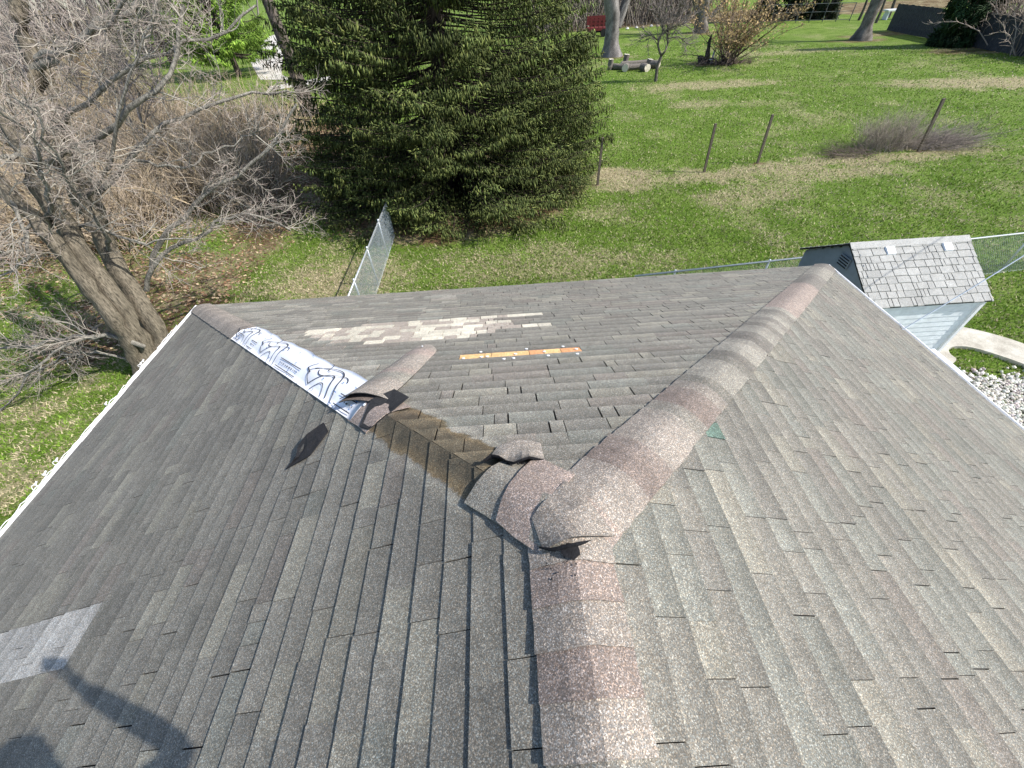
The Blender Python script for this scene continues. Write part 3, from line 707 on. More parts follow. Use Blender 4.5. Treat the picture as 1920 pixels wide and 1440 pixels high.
# ---------------------------------------------------------------- peeled strip of hip caps lying on the far slope
ps = tag(empty('peeled_cap_strip', tuple(PF(-1.1, 1.8, 0))), 'pinkish tan strip of hip caps peeled onto the far slope beside the white underlayment', 'shingle strip')
def arch_strip(P0, P1, w0, w1, rise0, rise1, n_, lift0, lift1, nl=14, nw=9, th=.006, tint=None):
    P0, P1 = np.array(P0), np.array(P1); t = unit(P1 - P0); e = unit(np.cross(n_, t)); V = []; T_ = []
    for i in range(nl + 1):
        f_ = i / nl; c_ = P0 + (P1 - P0) * f_; w_ = w0 + (w1 - w0) * f_; r_ = rise0 + (rise1 - rise0) * f_; li = lift0 + (lift1 - lift0) * min(1, f_ * 2.2)
        endround = 1 - .0 * f_
        for j in range(nw):
            a = j / (nw - 1) * 2 - 1
            x_ = a * w_ * .5; l_ = 0
            if f_ > .86: l_ = -(abs(a) ** 2.2) * .11 * (f_ - .86) / .14
            z = r_ * (1 - a * a) + li + .003 * math.sin(11 * f_ + 3 * a)
            V.append(c_ + e * (x_ + rng.normal(0, .0015)) + t * l_ + n_ * z); T_.append(tint(f_, a))
    V = np.array(V); n = len(V); F = []
    for i in range(nl):
        for j in range(nw - 1): a = i * nw + j; F.append((a, a + 1, a + nw + 1, a + nw))
    if np.cross(V[1] - V[0], V[nw] - V[0]) @ n_ < 0: F = [f_[::-1] for f_ in F]
    bd = list(range(nw)) + [i * nw + nw - 1 for i in range(1, nl + 1)] + [nl * nw + j for j in range(nw - 2, -1, -1)] + [i * nw for i in range(nl - 1, 0, -1)]
    Fs = [(a, b, b + n, a + n) for a, b in zip(bd, bd[1:] + bd[:1])]
    return np.concatenate([V, V - n_ * th]), F, Fs, [tuple(reversed([k + n for k in f_])) for f_ in F], np.array(T_ + T_)
def strip_t(f_, a):
    k = int(f_ * 8); base = [CP, CP * .95, CG * 1.05, CR * 1.1, CP * .95, CP, CR * 1.25, CP][k % 8]; return base * .98
V, F, Fs, Fb, T_ = arch_strip(PF(-1.145, 1.24, 0), PF(-.93, 2.45, 0), .335, .26, .045, .03, NF, .034, .008, tint=strip_t)
meshobj('cap_strip', V, F + Fs + Fb, None, ps, tint=T_, mats=[M_CAP, M_DECK], fmat=[0] * len(F) + [1] * (len(Fs) + len(Fb)))
V, F, Fs, Fb, T_ = arch_strip(PF(-1.155, 1.215, 0), PF(-1.11, 1.40, 0), .33, .33, .022, .034, NF, .016, .016, nl=3, tint=lambda f_, a: CR * .55)
meshobj('under_layer', V, F + Fs + Fb, None, ps, tint=T_, mats=[M_CAP, M_DECK], fmat=[0] * len(F) + [1] * (len(Fs) + len(Fb)))
nail(PF(-.955, 2.36, .045), NF, .007, ps, 'nail')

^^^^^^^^

### Task to complete
Transcribe the whole listing exactly. Pictures stay out of your copy.

### Answer to this exercise
The Blender Python script for this scene continues. Write part 3, from line 707 on. More parts follow. Use Blender 4.5. Treat the picture as 1920 pixels wide and 1440 pixels high.
# ---------------------------------------------------------------- peeled strip of hip caps lying on the far slope
ps = tag(empty('peeled_cap_strip', tuple(PF(-1.1, 1.8, 0))), 'pinkish tan strip of hip caps peeled onto the far slope beside the white underlayment', 'shingle strip')
def arch_strip(P0, P1, w0, w1, rise0, rise1, n_, lift0, lift1, nl=14, nw=9, th=.006, tint=None):
    P0, P1 = np.array(P0), np.array(P1); t = unit(P1 - P0); e = unit(np.cross(n_, t)); V = []; T_ = []
    for i in range(nl + 1):
        f_ = i / nl; c_ = P0 + (P1 - P0) * f_; w_ = w0 + (w1 - w0) * f_; r_ = rise0 + (rise1 - rise0) * f_; li = lift0 + (lift1 - lift0) * min(1, f_ * 2.2)
        endround = 1 - .0 * f_
        for j in range(nw):
            a = j / (nw - 1) * 2 - 1
            x_ = a * w_ * .5; l_ = 0
            if f_ > .86: l_ = -(abs(a) ** 2.2) * .11 * (f_ - .86) / .14
            z = r_ * (1 - a * a) + li + .003 * math.sin(11 * f_ + 3 * a)
            V.append(c_ + e * (x_ + rng.normal(0, .0015)) + t * l_ + n_ * z); T_.append(tint(f_, a))
    V = np.array(V); n = len(V); F = []
    for i in range(nl):
        for j in range(nw - 1): a = i * nw + j; F.append((a, a + 1, a + nw + 1, a + nw))
    if np.cross(V[1] - V[0], V[nw] - V[0]) @ n_ < 0: F = [f_[::-1] for f_ in F]
    bd = list(range(nw)) + [i * nw + nw - 1 for i in range(1, nl + 1)] + [nl * nw + j for j in range(nw - 2, -1, -1)] + [i * nw for i in range(nl - 1, 0, -1)]
    Fs = [(a, b, b + n, a + n) for a, b in zip(bd, bd[1:] + bd[:1])]
    return np.concatenate([V, V - n_ * th]), F, Fs, [tuple(reversed([k + n for k in f_])) for f_ in F], np.array(T_ + T_)
def strip_t(f_, a):
    k = int(f_ * 8); base = [CP, CP * .95, CG * 1.05, CR * 1.1, CP * .95, CP, CR * 1.25, CP][k % 8]; return base * .98
V, F, Fs, Fb, T_ = arch_strip(PF(-1.145, 1.24, 0), PF(-.93, 2.45, 0), .335, .26, .045, .03, NF, .034, .008, tint=strip_t)
meshobj('cap_strip', V, F + Fs + Fb, None, ps, tint=T_, mats=[M_CAP, M_DECK], fmat=[0] * len(F) + [1] * (len(Fs) + len(Fb)))
V, F, Fs, Fb, T_ = arch_strip(PF(-1.155, 1.215, 0), PF(-1.11, 1.40, 0), .33, .33, .022, .034, NF, .016, .016, nl=3, tint=lambda f_, a: CR * .55)
meshobj('under_layer', V, F + Fs + Fb, None, ps, tint=T_, mats=[M_CAP, M_DECK], fmat=[0] * len(F) + [1] * (len(Fs) + len(Fb)))
nail(PF(-.955, 2.36, .045), NF, .007, ps, 'nail')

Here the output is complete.